Can the Secretary of State confirm that the principle of the Barnett formula, which determined the level of public expenditure in Scotland in relation Ito expenditure in the rest of the United Kingdom, has never been called into question in any of the last 17 years by Lady Thatcher, the right hon. Member for Enfield, Southgate (Mr. Portillo) or any other Conservative politician hellbent on slashing public expenditure? Is the Conservative party now saying that Scotland gets more than its fair share, or is it simply punishing Scotland because it wants a greater say in its own affairs?

Mr. Forsyth

I welcome the hon. Gentleman to his Front-Bench responsibilities. I understand that he has been put in charge of the referendum campaign in the unfortunate event of a Labour Government; I hope that he will show the same enthusiasm for a "no" vote as he did on the last occasion.

I do not wish to embarrass the hon. Gentleman further on his first day out, but when he has an opportunity to examine his brief he will discover that the Barnett formula—which gives us our share, relative to population, of any increase in English expenditure—brings Scottish and English expenditure into line. He is advocating bringing Scottish expenditure into line with English expenditure, which must mean a tartan tax.

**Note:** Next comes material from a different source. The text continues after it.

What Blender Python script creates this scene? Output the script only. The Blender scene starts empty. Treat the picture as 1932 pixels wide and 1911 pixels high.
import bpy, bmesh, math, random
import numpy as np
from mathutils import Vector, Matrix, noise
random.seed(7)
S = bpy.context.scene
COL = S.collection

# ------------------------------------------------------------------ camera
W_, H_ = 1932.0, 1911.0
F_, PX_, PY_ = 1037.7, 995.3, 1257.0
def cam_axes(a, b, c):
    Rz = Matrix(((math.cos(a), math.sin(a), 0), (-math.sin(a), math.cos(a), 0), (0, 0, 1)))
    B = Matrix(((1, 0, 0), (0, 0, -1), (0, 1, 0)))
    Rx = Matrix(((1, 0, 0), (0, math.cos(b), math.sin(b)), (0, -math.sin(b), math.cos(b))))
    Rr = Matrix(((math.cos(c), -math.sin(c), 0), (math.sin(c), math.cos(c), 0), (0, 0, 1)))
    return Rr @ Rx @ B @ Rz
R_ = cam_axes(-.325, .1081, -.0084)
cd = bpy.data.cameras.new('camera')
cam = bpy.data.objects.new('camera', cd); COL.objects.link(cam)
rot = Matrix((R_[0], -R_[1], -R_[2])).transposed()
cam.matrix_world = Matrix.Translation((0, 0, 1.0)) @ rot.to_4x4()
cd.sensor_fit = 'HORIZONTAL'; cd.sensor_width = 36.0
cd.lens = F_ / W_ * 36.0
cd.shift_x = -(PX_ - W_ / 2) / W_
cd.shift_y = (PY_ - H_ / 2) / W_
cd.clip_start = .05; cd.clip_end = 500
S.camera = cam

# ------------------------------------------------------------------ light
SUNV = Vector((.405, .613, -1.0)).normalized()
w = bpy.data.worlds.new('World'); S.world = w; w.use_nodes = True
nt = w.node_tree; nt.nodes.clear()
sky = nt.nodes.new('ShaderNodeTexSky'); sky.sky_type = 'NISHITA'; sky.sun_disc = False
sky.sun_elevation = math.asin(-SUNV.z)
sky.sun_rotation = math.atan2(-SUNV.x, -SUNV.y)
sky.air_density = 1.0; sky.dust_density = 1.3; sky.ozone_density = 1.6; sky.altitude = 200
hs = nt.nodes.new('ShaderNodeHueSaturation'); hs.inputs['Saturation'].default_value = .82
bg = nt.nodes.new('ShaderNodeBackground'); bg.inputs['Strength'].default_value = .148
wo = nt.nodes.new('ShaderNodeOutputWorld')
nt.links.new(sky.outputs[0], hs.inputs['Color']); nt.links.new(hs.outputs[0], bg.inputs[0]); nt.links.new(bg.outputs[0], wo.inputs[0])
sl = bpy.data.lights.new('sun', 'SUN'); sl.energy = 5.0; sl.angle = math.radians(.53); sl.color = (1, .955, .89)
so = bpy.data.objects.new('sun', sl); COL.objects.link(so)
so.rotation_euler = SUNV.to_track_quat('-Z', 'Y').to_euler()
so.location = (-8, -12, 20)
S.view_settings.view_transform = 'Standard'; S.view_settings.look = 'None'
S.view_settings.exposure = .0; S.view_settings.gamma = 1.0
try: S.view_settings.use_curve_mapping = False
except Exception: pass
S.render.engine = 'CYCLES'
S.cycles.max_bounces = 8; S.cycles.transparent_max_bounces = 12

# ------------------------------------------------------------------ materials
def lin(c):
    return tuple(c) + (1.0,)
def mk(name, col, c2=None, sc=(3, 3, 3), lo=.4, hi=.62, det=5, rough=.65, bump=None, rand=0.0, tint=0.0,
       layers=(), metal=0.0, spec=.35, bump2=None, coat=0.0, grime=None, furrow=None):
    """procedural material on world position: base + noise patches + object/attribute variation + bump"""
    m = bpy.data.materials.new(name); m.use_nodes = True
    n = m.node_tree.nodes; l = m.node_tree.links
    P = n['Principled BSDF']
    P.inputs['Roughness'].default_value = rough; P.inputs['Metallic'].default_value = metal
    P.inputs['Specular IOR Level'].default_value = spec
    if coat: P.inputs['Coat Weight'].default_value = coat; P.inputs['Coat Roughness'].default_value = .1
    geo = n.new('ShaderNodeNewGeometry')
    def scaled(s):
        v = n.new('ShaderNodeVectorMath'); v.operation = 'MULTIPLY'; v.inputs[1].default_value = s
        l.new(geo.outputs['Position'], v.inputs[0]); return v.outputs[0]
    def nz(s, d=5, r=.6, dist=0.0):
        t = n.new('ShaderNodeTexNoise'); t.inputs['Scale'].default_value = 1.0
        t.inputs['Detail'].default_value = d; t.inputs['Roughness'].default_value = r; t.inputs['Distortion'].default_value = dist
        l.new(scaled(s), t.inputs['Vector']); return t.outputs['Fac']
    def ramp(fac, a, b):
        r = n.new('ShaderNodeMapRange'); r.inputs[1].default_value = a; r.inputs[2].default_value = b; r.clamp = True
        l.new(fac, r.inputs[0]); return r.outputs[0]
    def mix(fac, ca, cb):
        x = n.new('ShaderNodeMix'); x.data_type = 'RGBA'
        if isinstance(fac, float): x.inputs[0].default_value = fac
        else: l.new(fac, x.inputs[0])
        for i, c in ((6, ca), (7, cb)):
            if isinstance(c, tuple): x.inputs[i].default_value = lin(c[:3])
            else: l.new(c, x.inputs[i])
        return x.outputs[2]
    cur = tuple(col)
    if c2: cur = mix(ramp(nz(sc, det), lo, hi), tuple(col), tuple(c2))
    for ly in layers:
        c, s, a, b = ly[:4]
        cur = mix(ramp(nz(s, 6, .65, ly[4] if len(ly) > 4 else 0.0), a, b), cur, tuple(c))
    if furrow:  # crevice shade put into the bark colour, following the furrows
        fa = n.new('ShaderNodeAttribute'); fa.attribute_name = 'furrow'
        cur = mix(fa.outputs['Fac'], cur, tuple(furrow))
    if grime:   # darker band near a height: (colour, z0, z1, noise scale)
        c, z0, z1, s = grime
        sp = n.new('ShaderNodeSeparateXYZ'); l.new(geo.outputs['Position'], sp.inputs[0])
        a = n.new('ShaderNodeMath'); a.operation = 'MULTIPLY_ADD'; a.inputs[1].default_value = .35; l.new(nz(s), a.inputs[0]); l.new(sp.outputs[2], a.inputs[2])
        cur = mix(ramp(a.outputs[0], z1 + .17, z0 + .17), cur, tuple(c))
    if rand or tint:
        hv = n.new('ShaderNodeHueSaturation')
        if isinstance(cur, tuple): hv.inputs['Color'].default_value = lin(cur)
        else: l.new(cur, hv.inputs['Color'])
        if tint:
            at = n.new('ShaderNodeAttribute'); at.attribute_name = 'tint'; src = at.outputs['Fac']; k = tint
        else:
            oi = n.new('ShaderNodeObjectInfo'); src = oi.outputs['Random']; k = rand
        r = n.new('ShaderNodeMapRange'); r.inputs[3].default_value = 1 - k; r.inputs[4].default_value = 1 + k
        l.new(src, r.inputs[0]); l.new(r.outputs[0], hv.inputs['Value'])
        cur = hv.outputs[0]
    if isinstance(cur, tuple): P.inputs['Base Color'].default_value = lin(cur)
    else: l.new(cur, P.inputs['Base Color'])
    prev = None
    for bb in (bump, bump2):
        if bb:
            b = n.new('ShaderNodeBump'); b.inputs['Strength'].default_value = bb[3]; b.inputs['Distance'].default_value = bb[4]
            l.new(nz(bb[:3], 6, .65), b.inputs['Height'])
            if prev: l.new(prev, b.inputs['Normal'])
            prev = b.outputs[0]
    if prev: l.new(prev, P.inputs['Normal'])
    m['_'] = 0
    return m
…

The point is that the existing level of expenditure has been agreed, and is historically there. If we had a parliament whose funding was determined down here, there would have to be some kind of assessment of need. I can tell the hon. Gentleman that many people in the Treasury will be delighted to hear his words, but they are not words that will ever come from the Conservative party, because we stand for Scotland's interests.

Mr. Dunn

Given that there is a link between Government income and public expenditure, will the Secretary of State confirm that we have no plans to tax 16 to 18-year-old students, to impose an employment tax or a tartan tax and, more significant for rural dwellers in Scotland, to tax the motorist?

Mr. Forsyth

I agree entirely with my hon. Friend. I am proud of our record in Scotland in sending youngsters from school to higher and further education. Far more youngsters are doing that. That is one of the reasons why we commit far more resources in the settlement that we were able to achieve last year and in previous years. I can think of nothing more disastrous than a tartan tax and a teenage tax, which would remove child benefit from children over the age of 16 still in higher education, as Labour Members wish to do. That would hit Scotland harder than any other part of the United Kingdom because more of our youngsters seek the opportunity of higher and further education.